La musique de l’époque est sans conteste le jazz, secondé par le blues et le ragtime. Tous ces nouveaux styles musicaux ont vu le jour dans les communautés afro-américaines, mais font aussi fureur dans les populations blanches huppées. Cette ère du jazz ne fait cependant pas l’unanimité: les générations plus anciennes estiment que ces musiques encouragent la décadence de la jeunesse, en accompagnant notamment des danses où les jeunes femmes en sont plus chaperonnées.
Côté cinéma, c’est un véritable âge d’or pour Hollywood: en 1926, les trois quart des films diffusés à l’étranger sont américains, et l’industrie en produit 700 par an. De grandes sociétés sont créées et prennent en main le secteur, comme la MGM et la Warner, tandis que Charlie Chaplin devient une véritable star et que les films parlants apparaissent à partir d’octobre 1927.
Dans un tout autre registre artistique, un projet de sculpture complètement démesuré commence en 1925, le mémorial national du Mont Rushmore, visant à immortaliser le visage des pères de l’Amérique.

Mais les années folles sont aussi marqué par le repli de l’Amérique sur elle-même, et le rejet de l’autre. Le bolchevisme, le syndicalisme et l’anarchisme sont perçus comme dangereux pour la société et sont réprimés. Les briseurs de grèves sont fréquemment employés pour intimider les ouvriers ou faire dégénérer les manifestations en batailles rangées. Les étrangers sont assimilés à ces menaces, et la peur des rouges se double d’un racisme marqué à l’égard des Italiens, des Européens de l’Est, des Russes et des juifs. Dans le même temps, la ségrégation raciale en vigueur depuis le début du siècle se poursuit: les Noirs sont considérés comme des citoyens de seconde zone, qui ne peuvent pas fréquenter les mêmes écoles que les Blancs, ni prendre les transports avec eux, et certains bâtiments leur sont interdits d’accès, comme les restaurants ou les bibliothèques. Le retour en force du Klu Klux Klan est révélateur des tensions raciales et idéologiques de l’époque, et l’organisation ultra-conservatrice assume ses idéaux dans son nouveau slogan: « Native, White, Protestant ».

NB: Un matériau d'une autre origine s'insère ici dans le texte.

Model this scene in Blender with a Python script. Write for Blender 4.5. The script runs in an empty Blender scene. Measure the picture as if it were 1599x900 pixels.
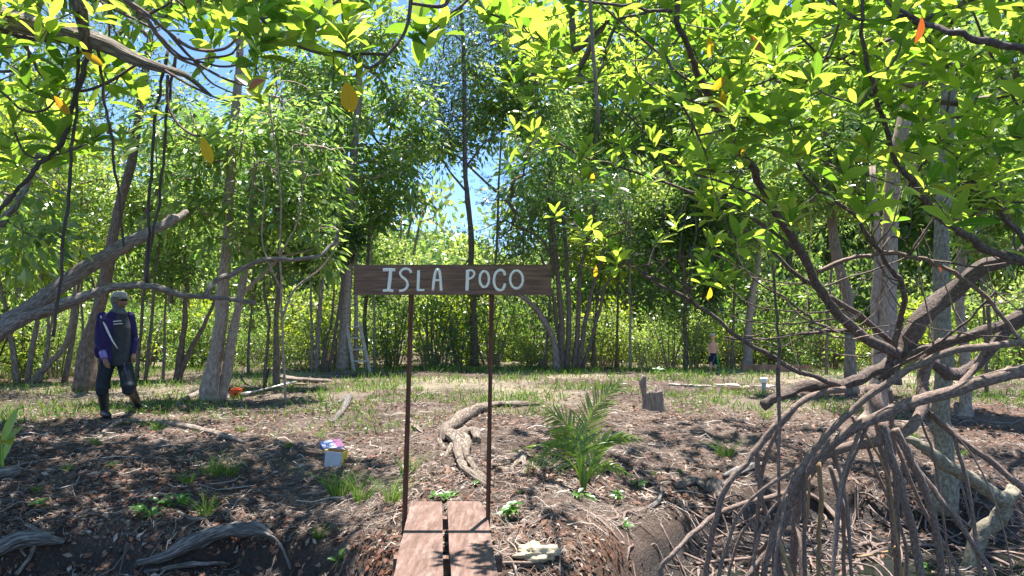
import bpy, math, random
import numpy as np
from mathutils import Vector, Matrix

random.seed(7)
RS = np.random.RandomState(11)
SC = bpy.context.scene
COL = SC.collection
R = math.radians

# ------------------------------------------------------------------ camera, world, sun, exposure
F = 1186.0                      # focal length in photo pixels (1599 wide)
CAMZ = 1.35
PITCH = math.atan(56 / F)
cd = bpy.data.cameras.new('camera')
cam = bpy.data.objects.new('camera', cd)
COL.objects.link(cam)
cd.sensor_width = 36
cd.lens = 36 * F / 1599
cd.clip_start = 0.05
cd.clip_end = 6000
cam.location = (0, 0, CAMZ)
cam.rotation_euler = (math.pi / 2 + PITCH, 0, 0)
SC.camera = cam
SUN_DIR = Vector((0.07, 0.20, 0.977)).normalized()      # towards the sun
world = bpy.data.worlds.new('World')
SC.world = world
world.use_nodes = True
wn = world.node_tree
sky = wn.nodes.new('ShaderNodeTexSky')
sky.sky_type = 'NISHITA'
sky.sun_disc = False
sky.sun_elevation = math.asin(SUN_DIR.z)
sky.sun_rotation = math.atan2(SUN_DIR.x, SUN_DIR.y)
sky.air_density = 1.0
sky.dust_density = 0.0
sky.ozone_density = 4.0
sky.altitude = 2200
hs = wn.nodes.new('ShaderNodeHueSaturation')
hs.inputs['Saturation'].default_value = 1.06
hs.inputs['Value'].default_value = 0.9
wn.links.new(sky.outputs[0], hs.inputs['Color'])
wn.links.new(hs.outputs[0], wn.nodes['Background'].inputs[0])
wn.nodes['Background'].inputs[1].default_value = 0.11
sd = bpy.data.lights.new('sun', 'SUN')
sd.energy = 5.0
sd.angle = R(0.55)
sd.color = (1.0, 0.955, 0.88)
sun = bpy.data.objects.new('sun', sd)
COL.objects.link(sun)
sun.rotation_euler = (-SUN_DIR).to_track_quat('-Z', 'Y').to_euler()
sun.location = (0, 0, 30)
vs = SC.view_settings
vs.view_transform = 'Standard'
vs.look = 'None'
vs.exposure = 1.6
vs.gamma = 1.0

# ------------------------------------------------------------------ helpers
_f = np.array([0, math.cos(PITCH), math.sin(PITCH)])
_u = np.array([0, -math.sin(PITCH), math.cos(PITCH)])
_r = np.array([1.0, 0, 0])


def P(px, py, d):
    """World point seen at photo pixel (px, py) on the plane Y = d."""
    v = _f + (px - 799.5) / F * _r + (450 - py) / F * _u
    v = v * (d / v[1])
    return np.array([v[0], v[1], v[2] + CAMZ])


def lat(ix, iy, seed):
    n = (ix * 374761393 + iy * 668265263 + seed * 974634777) & 0x7fffffff
    n = ((n ^ (n >> 13)) * 1274126177) & 0x7fffffff
    return ((n ^ (n >> 16)) & 0xffff) / 65535.0


def vnoise(x, y, seed=0):
    x = np.asarray(x, float); y = np.asarray(y, float)
    ix = np.floor(x).astype(np.int64); iy = np.floor(y).astype(np.int64)
    fx = x - ix; fy = y - iy
    fx = fx * fx * (3 - 2 * fx); fy = fy * fy * (3 - 2 * fy)
    a = lat(ix, iy, seed); b = lat(ix + 1, iy, seed); c = lat(ix, iy + 1, seed); d = lat(ix + 1, iy + 1, seed)
    return (a * (1 - fx) + b * fx) * (1 - fy) + (c * (1 - fx) + d * fx) * fy - 0.5


def fbm(x, y, seed=0, oct=4):
    s = 0; a = 1.0
    for k in range(oct):
        s = s + a * vnoise(x, y, seed + k); a *= 0.5; x = x * 2.03 + 7.1; y = y * 2.03 + 3.7
    return s


def height(x, y):
    x = np.asarray(x, float); y = np.asarray(y, float)
    e = np.interp(x, [-9, -5, -3.2, -2.2, -1.3, -0.8, 0.4, 1.0, 1.8, 3.0, 6, 12],
                  [5.2, 5.6, 5.9, 6.0, 5.6, 4.9, 4.9, 5.8, 6.9, 7.6, 7.9, 8.6])
    wob = fbm(x * 0.9, y * 0.9, 3, 3)
    s = y - e + 0.5 * wob
    z = np.interp(s, [-3.5, -0.3, 0.0, 0.12, 0.4, 2.2, 4.5], [-0.80, -0.66, -0.60, -0.42, -0.30, -0.08, 0.0])
    amp = np.clip((s + 0.2), 0.25, 1.0)
    z = z + 0.07 * amp * fbm(x * 1.3, y * 1.3, 21, 4) + 0.035 * fbm(x * 5, y * 5, 33, 3)
    z = z + 0.10 * np.exp(-((x + 0.35) ** 2 / 0.7 + (y - 6.0) ** 2 / 1.2))
    z = z + 0.07 * np.exp(-((x - 0.62) ** 2 / 0.16 + (y - 5.9) ** 2 / 0.2))
    z = z + 0.05 * np.exp(-((x - 5) ** 2 / 6 + (y - 12) ** 2 / 8))
    z = z - 0.10 * np.exp(-((x - 4.9) ** 2 / 0.8 + (y - 7.1) ** 2 / 0.18)) - 0.07 * np.exp(-((x - 1.3) ** 2 / 0.6 + (y - 6.0) ** 2 / 0.1))
    return z


def hz(x, y):
    return float(height(x, y))


def G(px, py):
    """Ground point under a photo pixel."""
    d = 3.0
    while d < 60:
        p = P(px, py, d)
        if p[2] <= hz(p[0], p[1]):
            break
        d += 0.04
    return np.array([p[0], p[1], hz(p[0], p[1])])


ORI = {}


def thing(name, label, cat, loc=(0, 0, 0), group=None):
    o = bpy.data.objects.new(name, None)
    COL.objects.link(o)
    o.location = Vector([float(v) for v in loc])
    o.empty_display_size = 0.1
    o['label'] = label
    o['category'] = cat
    if group:
        o['group'] = group
    ORI[o.name] = np.array([float(v) for v in loc])
    return o


def tag(o, label=None, cat=None, group=None, kind=None):
    if label: o['label'] = label
    if cat: o['category'] = cat
    if group: o['group'] = group
    if kind: o['kind'] = kind
    return o


def link_mesh(name, me, parent=None, mat=None):
    o = bpy.data.objects.new(name, me)
    COL.objects.link(o)
    if mat is not None and not me.materials:
        me.materials.append(mat)
    if parent is not None:
        o.parent = parent
        ORI[o.name] = ORI[parent.name]
    else:
        ORI[o.name] = np.zeros(3)
    return o


def quads_mesh(name, V, Q, UV=None, smooth=True, tris=None):
    me = bpy.data.meshes.new(name)
    V = np.asarray(V, np.float32); Q = np.asarray(Q, np.int32).reshape(-1, 4)
    nq = len(Q)
    loops = Q.ravel()
    starts = np.arange(nq, dtype=np.int32) * 4
    me.vertices.add(len(V)); me.vertices.foreach_set('co', V.ravel())
    me.loops.add(len(loops)); me.loops.foreach_set('vertex_index', loops)
    me.polygons.add(nq); me.polygons.foreach_set('loop_start', starts)
    me.update(calc_edges=True)
    if smooth:
        me.polygons.foreach_set('use_smooth', np.ones(nq, bool))
    if UV is not None:
        ul = me.uv_layers.new(name='UVMap')
        ul.data.foreach_set('uv', np.asarray(UV, np.float32)[loops].ravel())
    return me


def smooth_path(pts, rad, n=4):
    pts = np.asarray(pts, float); rad = np.asarray(rad, float)
    if len(pts) < 3:
        t = np.linspace(0, 1, n + 1)[:, None]
        return pts[0] * (1 - t) + pts[-1] * t, rad[0] * (1 - t[:, 0]) + rad[-1] * t[:, 0]
    A = np.vstack([2 * pts[0] - pts[1], pts, 2 * pts[-1] - pts[-2]])
    out = []; ro = []
    for i in range(1, len(A) - 2):
        p0, p1, p2, p3 = A[i - 1], A[i], A[i + 1], A[i + 2]
        for k in range(n):
            t = k / n
            out.append(0.5 * ((2 * p1) + (-p0 + p2) * t + (2 * p0 - 5 * p1 + 4 * p2 - p3) * t * t + (-p0 + 3 * p1 - 3 * p2 + p3) * t ** 3))
            ro.append(rad[i - 1] * (1 - t) + rad[i] * t)
    out.append(pts[-1]); ro.append(rad[-1])
    return np.array(out), np.array(ro)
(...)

Le relâchement relatif des moeurs, ainsi que les progrès scientifiques toujours plus nombreux, se heurtent aussi à la résistance des conservateurs et traditionalistes. En 1925, plusieurs états établissent une loi interdisant l’enseignement de la théorie de l’évolution dans les écoles publiques. Les progressistes essayent de casser la loi par une manoeuvre juridique, mais sans succès.

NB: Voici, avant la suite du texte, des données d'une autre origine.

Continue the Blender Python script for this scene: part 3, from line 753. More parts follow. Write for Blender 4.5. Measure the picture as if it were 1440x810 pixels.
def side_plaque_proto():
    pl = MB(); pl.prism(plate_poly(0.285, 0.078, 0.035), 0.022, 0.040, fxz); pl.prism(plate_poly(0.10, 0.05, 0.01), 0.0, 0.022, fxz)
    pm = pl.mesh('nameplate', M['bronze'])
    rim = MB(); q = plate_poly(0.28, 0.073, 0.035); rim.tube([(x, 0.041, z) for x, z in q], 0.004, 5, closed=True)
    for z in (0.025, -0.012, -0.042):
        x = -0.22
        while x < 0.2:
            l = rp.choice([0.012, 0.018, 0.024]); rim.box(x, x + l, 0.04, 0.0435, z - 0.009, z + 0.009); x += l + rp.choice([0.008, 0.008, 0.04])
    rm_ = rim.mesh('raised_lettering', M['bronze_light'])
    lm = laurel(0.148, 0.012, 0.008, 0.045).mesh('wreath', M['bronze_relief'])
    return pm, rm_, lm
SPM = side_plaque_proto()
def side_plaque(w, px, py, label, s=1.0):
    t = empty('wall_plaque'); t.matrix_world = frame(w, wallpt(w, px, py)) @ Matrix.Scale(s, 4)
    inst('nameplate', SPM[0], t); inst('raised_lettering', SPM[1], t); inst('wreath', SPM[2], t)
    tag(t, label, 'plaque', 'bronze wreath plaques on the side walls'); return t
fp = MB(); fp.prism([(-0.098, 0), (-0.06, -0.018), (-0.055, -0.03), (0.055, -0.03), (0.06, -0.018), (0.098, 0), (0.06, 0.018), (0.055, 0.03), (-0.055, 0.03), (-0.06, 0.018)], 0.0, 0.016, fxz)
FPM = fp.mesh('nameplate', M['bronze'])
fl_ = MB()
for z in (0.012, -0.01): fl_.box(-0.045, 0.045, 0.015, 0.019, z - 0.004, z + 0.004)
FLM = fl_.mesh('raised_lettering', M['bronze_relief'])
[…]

Une autre question de société divise les États-Unis, celle de la consommation d’alcool. Dès 1920, la loi Volstead interdit la fabrication, la vente, l’achat et la consommation de boissons alcoolisées à plus d’un degrés. Bien qu’elle soit aussi portée par des motivations de santé publique et économiques, la prohibition consacre avant tout la réussite du lobbying des ligues de tempérance. La population se scinde en deux camps: les « dry » prohibitionnistes et les « wet » anti-prohibitionnistes, dans une proportion d’environ un contre trois. La réglementation ne tarde cependant pas à être contournée. De nombreux bars clandestins, les « speakeasies », ouvrent dans la plupart des villes du pays, tandis que les mafias et les gangs se mettent à la contrebande et la fabrication d’alcool. Ce nouveau marché est très lucratif, et la lutte pour son contrôle devient rapidement brutale, et la clandestinité qui l’entoure vole parfois en éclat lors de règlements de comptes sanglants. Ces violentes fusillades érodent peu à peu la sympathie que l’opinion publique éprouve pour ces criminels qui fournissent le pays en alcool.

Enfin, il est important de noter que l’Amérique rurale des années 20 offre un contraste saisissant le reste du pays. Loin de profiter d’une quelconque prospérité, les habitants des campagnes vivent au contraire des temps difficiles. La fin de la Grande Guerre fait chuter la demande en céréales américaines, et les prix du secteur agricole s’effondrent. Laissés de côté par ces années folles, les habitants des zones rurales sont souvent conservateurs et religieux, et soutiennent largement la prohibition. Isolés et économiquement fragilisés, ils bénéficient beaucoup moins de la vague de modernité qui touche les citadins. À titre d’exemple, en 1929 68% des foyers américains ont accès à l’électricité, mais seulement 9% des fermes.